本書は2003年に文庫化されたものだけど,親本は1988年にPHP研究所から出版されたもの。当時,『ミステリマガジン』のノンフィクション本の紹介コーナー(執筆者は小玉節夫氏でしたっけ?)で傑作と紹介されていて,ぼくは単行本で読んでいる。
これは,傑作と言い切れる数少ない作品。宮部みゆき氏が「買ってね,読んでね。……今の世の中には,絶対に,こういう本が必要なんです」と解説で書かれているけど,まったく,そのとおり。

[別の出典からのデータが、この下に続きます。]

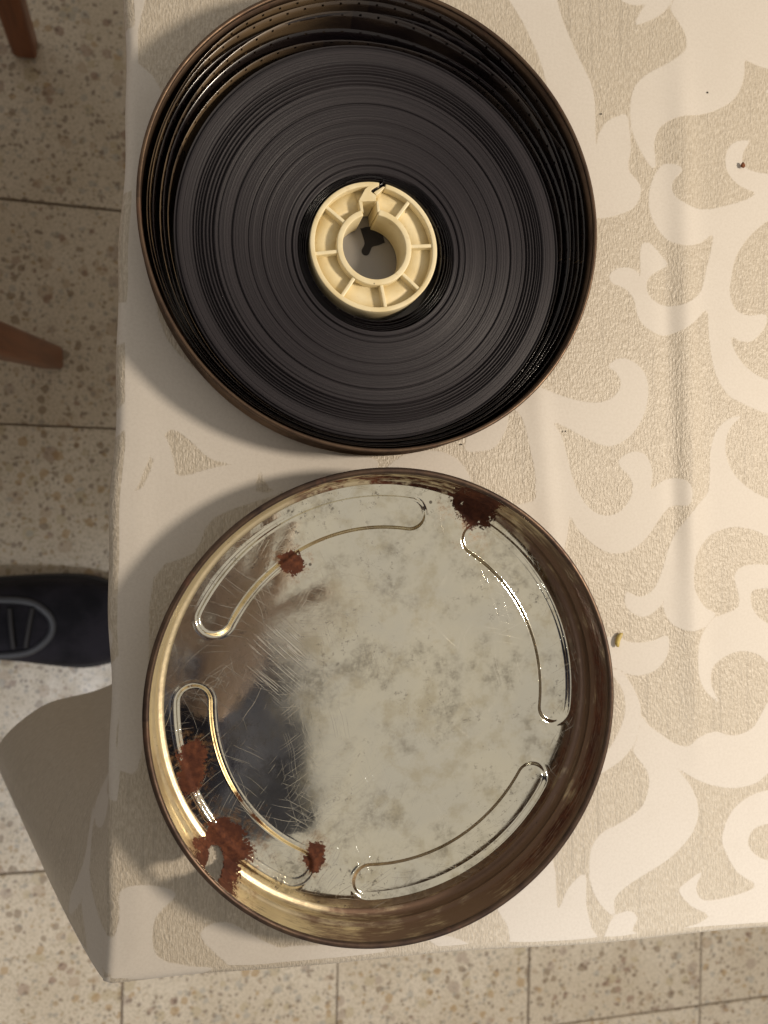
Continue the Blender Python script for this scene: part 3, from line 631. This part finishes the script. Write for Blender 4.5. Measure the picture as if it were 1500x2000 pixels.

早稲田大学探検部11人が,コンゴ奥地の湖に棲息するといわれている謎の怪獣・モケーレ・ムベンベを,発見しに行った冒険記。
集団の青春物語であること,作家高野秀行氏のデビュー作であること,1998年というバブル期ど真ん中に書かれていること,これらすべての意味をもっている。
14年後の文庫化による出版にあたって,各メンバーの近況が書かれているが,この冒険が各メンバーに与えた影響(影響がなかったこと)を読むと,目の奥から押し出されそうになってしまいます。単行本のまま,後日談を読んでいない方,必読です。
もし,あなたが,今の日本で生きにくいなあと緩やかな縛りを感じている人だとしたら(若者のほとんどが当てはまると思いますが),そのうちの10人に1人ぐらいは,その縛りをほどいてみたくなりますし,そういう生き方もアリなんだと,それでいいんだと,世界が少し広く感じるでしょう。